After her 4 1/2 years as a nurse, Brooks, who lives in Whittier, says she is interested in changing careers.

"I like to cook. I feel like I can express myself artistically through cooking," she said.

Gilliam said she also satisfies creative impulses through cooking; her canvases are pastries. The center also will train her to manage the pastry business she hopes to start with her husband, who is retiring from the Army.

She likes designing cakes, especially cheesecakes.

"You can do so much with them. You can fill them with raspberry one day. The next day you can use peaches," Gilliam said.

Collins, who is from Irvine, said that after sustaining a disabling injury while working as a pipe fitter and welder, he began searching for "some other career to pursue. This is a whole lot different, going from what I was doing to chopping onions, frying hamburgers and cutting lettuce."

In addition to learning to cook, one night a week the students receive classroom instruction.

European-Style Cooking

"I try to teach them basic knowledge about cooking in the European style because that's what the good restaurants are looking for," said Slaughter, who wears the tallest white hat--his is 12 inches.

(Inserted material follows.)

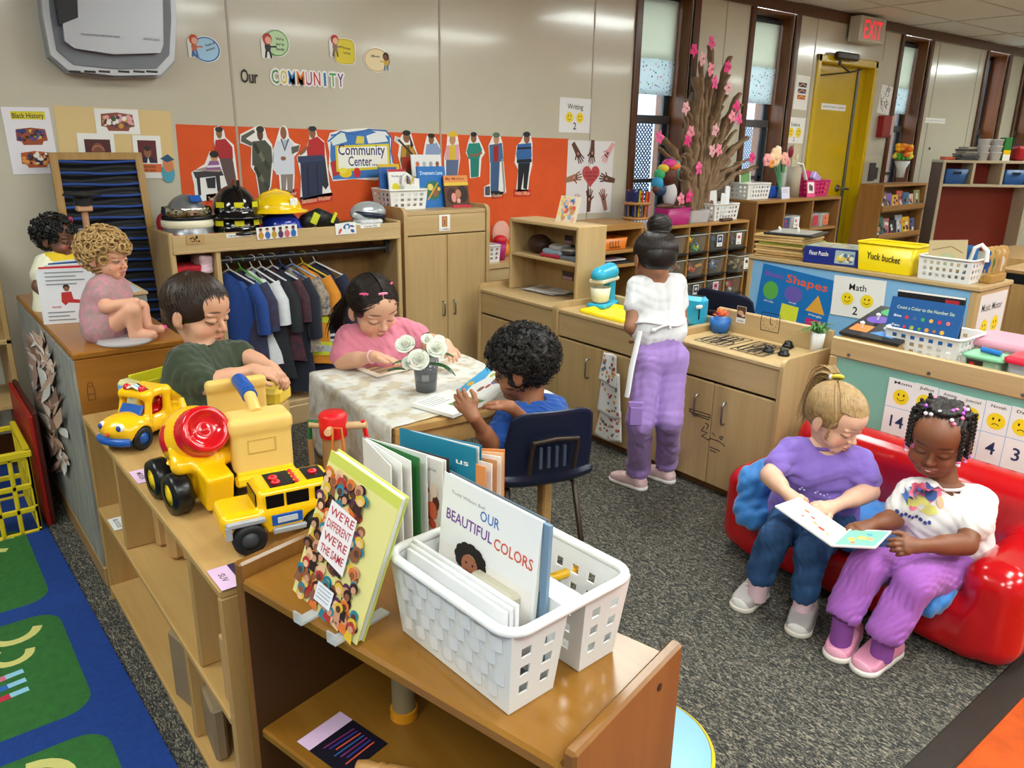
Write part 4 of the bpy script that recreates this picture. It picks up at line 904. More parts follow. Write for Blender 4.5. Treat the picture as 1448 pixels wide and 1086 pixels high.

"I teach them how to decorate the food. Food has got to look pretty," he said.

The center does not guarantee a job, but it tries to help the trainees in seeking employment, said Norman Roberts, director of the district's food services.

"With Marvin's contacts, district brochures that advertise the program and the center's graduates telling others, we get more job requests than we have students," Roberts said.

Slaughter delights in his students' success stories.

"About a year ago I had a 30-year-old student come through here who could barely walk because of a bout with polio. Many didn't give him much hope.

"Today the young man runs his own delicatessen in a high-rise building in West Covina," Slaughter said.

$10,000 Annual Loss

The district pays for most of the $230,000-a-year program through state funds, the sale of food, and student fees, which are used primarily to pay for laundering the students' uniforms, officials said. Still, Roberts said, the program operates at a loss of about $10,000 a year.

Hall explained that the district takes the loss because it provides a public service by training students in a vocation where they can readily find work.

"We are in the business of educating students. We don't complain when other departments fail to show a profit. The English department doesn't make a profit," Hall said.

Most of the deficit is attributable to through food that is wasted during training of the students, Roberts said.

"We don't get upset when things don't turn out right. After all, this is training," said Slaughter recently as he watched a batch of badly burned rolls being dumped into a wastebasket.

However, he quickly added, "there have been a few embarrassing times."

One of those times, Slaughter said, was when students prepared a French-style ham for a banquet.

"It looked so beautiful. We were so impressed with how it looked that no one thought to taste it before it was served.

"It tasted like a rubber tire. We make sure we taste everything now," the chef said.